De tweede dag vervolgen we onze reis per bus. We stoppen bij een coca plantage en bij een kleine nederzetting. Na 3 uur komen we aan in Atalaya, waar we regenlaarzen lenen en we samen met onze gids, kok en bootman aan boord gaan van onze boot. Na nog eens 2 uur in de boot komen we aan bij de Pantiacolla Lodge. Daar maken we in de middag onze eerste wandeling door het regenwoud. 's Avonds genieten we van een heerlijk frisse, koude douche bij kaarslicht. Een aparte ervaring om bij kaarslicht te douchen, maar noodzakelijk in dit soort ecolodges, waar geen electriciteit is.



De vierde dag staat in het teken van de macaw clay lick, een kleimuur waar papegaaien en parkieten klei komen eten. Helaas komt de regen 's ochtends met bakken uit de lucht. We besluiten toch te gaan en in de observatietoren te wachten tot de regen ophoudt. Dat lijkt echter niet te gebeuren. De gids kondigt aan uiterlijk tot 12 uur te wachten. En als bij een wonder stopt om kwart voor 12 ineens de regen. Meteen komen de macaws aanvliegen. We zouden eigenlijk moeten vertrekken, maar de gids snapt ook wel dat we nu niet weg willen net nu de macaws zich laten zien. Na een tijdje is een groep van wel 60 macaws te zien en horen! Veel later dan gepland, maar helemaal gelukkig dat we de macaws toch nog gezien hebben, vertrekken we voor het vervolg van het programma. Allereerst gaan we naar een uitkijkplatform in een 40 meter hoge kapok boom, een van de reuzen van het regenwoud. Vervolgens is het tijd voor de boottocht naar de Yine Lodge, deze keer tegen de stroom in. Geen makkie aangezien de rivier vol ligt met puin en boomstammen door de hevige regen van die ochtend. De bootman slaagt erin, ondanks dat het pikkedonker is, de boot tussen de stammen door te manoeuvreren en de lodge te vinden.
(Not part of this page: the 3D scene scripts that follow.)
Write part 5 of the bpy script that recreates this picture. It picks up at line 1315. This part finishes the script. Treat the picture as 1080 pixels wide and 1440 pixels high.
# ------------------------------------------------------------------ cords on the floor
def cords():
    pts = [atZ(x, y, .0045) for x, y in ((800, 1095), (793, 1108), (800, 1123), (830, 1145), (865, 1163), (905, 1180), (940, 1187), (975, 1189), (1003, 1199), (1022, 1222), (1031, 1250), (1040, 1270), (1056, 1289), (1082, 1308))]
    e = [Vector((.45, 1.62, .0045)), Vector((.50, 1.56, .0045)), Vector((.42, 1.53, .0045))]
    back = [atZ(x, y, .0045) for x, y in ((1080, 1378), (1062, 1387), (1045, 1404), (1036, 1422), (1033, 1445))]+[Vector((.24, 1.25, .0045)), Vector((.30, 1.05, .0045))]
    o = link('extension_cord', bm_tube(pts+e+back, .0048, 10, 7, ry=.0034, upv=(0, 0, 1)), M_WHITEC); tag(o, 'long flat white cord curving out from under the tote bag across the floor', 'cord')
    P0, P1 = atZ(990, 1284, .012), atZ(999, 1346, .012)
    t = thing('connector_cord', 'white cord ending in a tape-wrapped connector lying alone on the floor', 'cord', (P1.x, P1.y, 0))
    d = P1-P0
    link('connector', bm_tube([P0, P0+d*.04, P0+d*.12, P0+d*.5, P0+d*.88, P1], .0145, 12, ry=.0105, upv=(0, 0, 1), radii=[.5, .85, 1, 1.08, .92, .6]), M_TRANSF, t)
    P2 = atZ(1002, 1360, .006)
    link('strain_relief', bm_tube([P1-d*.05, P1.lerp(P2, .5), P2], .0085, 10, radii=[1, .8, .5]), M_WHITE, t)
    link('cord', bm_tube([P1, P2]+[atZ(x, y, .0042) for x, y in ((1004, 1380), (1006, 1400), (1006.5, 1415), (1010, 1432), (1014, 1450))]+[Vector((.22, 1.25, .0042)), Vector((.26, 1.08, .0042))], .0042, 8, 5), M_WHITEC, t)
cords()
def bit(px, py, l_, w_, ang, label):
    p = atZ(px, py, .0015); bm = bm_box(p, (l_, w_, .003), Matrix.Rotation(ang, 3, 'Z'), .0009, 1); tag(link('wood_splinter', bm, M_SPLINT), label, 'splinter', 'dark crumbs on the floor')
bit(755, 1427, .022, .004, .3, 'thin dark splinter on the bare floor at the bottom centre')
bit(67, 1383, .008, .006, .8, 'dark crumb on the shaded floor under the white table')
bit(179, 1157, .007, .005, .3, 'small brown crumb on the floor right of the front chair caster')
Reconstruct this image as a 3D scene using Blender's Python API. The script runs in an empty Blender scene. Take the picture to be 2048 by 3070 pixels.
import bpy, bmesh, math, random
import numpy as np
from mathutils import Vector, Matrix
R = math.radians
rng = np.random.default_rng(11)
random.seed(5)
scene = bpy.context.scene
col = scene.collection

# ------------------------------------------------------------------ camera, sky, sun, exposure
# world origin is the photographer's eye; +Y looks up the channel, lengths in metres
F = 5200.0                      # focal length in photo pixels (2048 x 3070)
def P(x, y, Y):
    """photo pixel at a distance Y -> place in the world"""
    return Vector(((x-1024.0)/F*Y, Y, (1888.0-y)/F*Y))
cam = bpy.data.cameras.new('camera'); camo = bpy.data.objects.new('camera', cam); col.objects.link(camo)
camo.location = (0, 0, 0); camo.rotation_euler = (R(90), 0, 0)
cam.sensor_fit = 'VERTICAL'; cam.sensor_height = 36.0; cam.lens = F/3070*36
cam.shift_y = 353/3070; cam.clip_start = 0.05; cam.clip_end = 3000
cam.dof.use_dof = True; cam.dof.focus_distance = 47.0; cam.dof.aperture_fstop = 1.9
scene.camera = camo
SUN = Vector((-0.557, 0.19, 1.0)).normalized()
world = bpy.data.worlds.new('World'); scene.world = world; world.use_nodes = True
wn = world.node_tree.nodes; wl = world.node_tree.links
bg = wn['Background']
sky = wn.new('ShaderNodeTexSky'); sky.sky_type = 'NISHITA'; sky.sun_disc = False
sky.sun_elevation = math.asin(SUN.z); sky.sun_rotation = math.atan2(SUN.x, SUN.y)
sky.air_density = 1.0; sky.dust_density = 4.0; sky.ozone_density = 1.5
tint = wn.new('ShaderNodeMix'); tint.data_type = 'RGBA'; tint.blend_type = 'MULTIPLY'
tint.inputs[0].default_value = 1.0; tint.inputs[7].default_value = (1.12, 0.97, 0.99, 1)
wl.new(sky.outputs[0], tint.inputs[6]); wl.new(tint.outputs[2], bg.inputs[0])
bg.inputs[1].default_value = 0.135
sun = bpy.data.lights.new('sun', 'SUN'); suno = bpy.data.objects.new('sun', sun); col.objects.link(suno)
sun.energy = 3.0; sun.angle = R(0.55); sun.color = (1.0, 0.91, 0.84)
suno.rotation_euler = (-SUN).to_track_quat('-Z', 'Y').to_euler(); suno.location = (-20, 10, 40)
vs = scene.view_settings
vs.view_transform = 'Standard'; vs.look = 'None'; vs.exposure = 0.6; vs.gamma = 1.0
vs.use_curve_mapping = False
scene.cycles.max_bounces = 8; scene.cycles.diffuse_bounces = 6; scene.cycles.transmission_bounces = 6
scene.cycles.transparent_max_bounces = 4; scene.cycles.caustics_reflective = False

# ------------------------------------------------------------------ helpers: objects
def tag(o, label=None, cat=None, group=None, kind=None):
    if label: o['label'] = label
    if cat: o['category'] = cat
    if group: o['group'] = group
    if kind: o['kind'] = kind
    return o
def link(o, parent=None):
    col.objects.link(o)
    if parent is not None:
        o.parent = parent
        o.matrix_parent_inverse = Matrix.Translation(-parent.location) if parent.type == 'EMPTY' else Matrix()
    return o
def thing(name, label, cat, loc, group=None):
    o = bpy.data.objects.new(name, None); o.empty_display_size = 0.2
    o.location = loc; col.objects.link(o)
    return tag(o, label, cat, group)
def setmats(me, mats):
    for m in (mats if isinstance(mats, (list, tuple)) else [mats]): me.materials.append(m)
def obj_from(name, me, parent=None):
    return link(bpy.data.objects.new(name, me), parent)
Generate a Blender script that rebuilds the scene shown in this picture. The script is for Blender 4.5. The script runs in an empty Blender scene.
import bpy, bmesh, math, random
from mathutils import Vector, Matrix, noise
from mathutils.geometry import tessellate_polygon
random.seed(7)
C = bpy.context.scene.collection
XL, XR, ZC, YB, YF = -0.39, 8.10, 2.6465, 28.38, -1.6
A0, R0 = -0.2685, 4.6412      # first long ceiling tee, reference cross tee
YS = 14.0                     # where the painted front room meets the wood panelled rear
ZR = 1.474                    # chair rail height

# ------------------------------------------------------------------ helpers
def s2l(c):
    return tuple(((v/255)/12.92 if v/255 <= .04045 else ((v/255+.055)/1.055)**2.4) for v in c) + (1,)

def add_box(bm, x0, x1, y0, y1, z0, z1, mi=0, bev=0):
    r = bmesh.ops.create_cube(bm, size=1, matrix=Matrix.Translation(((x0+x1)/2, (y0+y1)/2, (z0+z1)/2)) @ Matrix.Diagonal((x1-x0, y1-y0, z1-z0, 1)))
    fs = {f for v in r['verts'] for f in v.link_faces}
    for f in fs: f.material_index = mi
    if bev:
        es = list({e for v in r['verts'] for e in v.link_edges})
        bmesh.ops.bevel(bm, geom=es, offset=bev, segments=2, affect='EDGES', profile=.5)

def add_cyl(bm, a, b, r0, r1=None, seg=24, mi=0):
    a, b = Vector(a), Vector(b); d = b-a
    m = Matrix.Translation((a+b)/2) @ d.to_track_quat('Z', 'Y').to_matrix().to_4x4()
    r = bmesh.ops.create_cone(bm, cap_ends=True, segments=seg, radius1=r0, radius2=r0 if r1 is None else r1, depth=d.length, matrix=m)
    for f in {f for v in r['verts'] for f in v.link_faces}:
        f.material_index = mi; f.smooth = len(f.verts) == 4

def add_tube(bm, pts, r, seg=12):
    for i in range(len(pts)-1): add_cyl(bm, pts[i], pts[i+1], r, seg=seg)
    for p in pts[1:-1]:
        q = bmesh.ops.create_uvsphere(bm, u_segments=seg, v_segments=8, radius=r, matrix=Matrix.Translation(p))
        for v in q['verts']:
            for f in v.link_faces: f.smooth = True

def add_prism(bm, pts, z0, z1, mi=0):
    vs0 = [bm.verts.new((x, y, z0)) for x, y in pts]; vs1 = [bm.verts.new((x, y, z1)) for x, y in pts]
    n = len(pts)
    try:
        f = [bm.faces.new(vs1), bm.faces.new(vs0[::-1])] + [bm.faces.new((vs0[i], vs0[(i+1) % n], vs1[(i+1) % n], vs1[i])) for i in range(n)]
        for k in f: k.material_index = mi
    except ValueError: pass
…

Op dag 7 zitten we bijna de hele dag in de boot voor de terugreis van ons kamp in de Gereserveerde Zone naar de Pantiacolla Lodge. Onderweg stoppen we op een strandje voor een sanitaire stop. Zonder het te weten stapt een van onze groepsleden in het drijfzand en zakt er tot boven zijn knieën in weg. We moeten er erg om lachen. Bij de Pantiacolla Lodge aangekomen relaxen we in de hangmatten. 's Avonds krijgen we een culturele show te zien van een inheemse bevolkingsgroep, de Harakmbut. We hebben een beetje een dubbel gevoel bij de show. Het is natuurlijk wel goed dat deze mensen op deze manier iets verdienen aan het toerisme en hun cultuur in stand houden, maar het voelt toch een beetje als fout aapjes kijken. Er wonen trouwens nog steeds een aantal inheemse bevolkingsgroepen in volledige of gedeeltelijke isolatie in Manu (de zogenaamde uncontacted tribes).


De een na laatste dag brengen we volledig door rondom de lodge. In de middag staat eigenlijk een bezoek aan de hot springs op de planning, maar niemand van onze groep voelt er iets voor om in deze hitte in warmwaterbronnen te gaan zitten. We besluiten nog een wandeling te gaan maken en zien een zeer zeldzame grison, een soort grote wezel. 's Avonds proosten we met de groep op de mooie reis. Na het eten gaan we samen met een bioloog die toevallig in de lodge is op zoek naar kikkers. En die vinden we in grote getale. Het lijkt wel alsof ze speciaal voor ons poseren, zo mooi zitten ze op de rietstengels aan de oever van het moerassig meertje.
En dan is het alweer tijd voor de terugreis. Eerst ruim 3 uur in de boot en vervolgens ruim 10 uur in de bus. Barry en ik krijgen er weinig van mee want we slapen het grootste gedeelte van de reis. Moe maar zeer voldaan.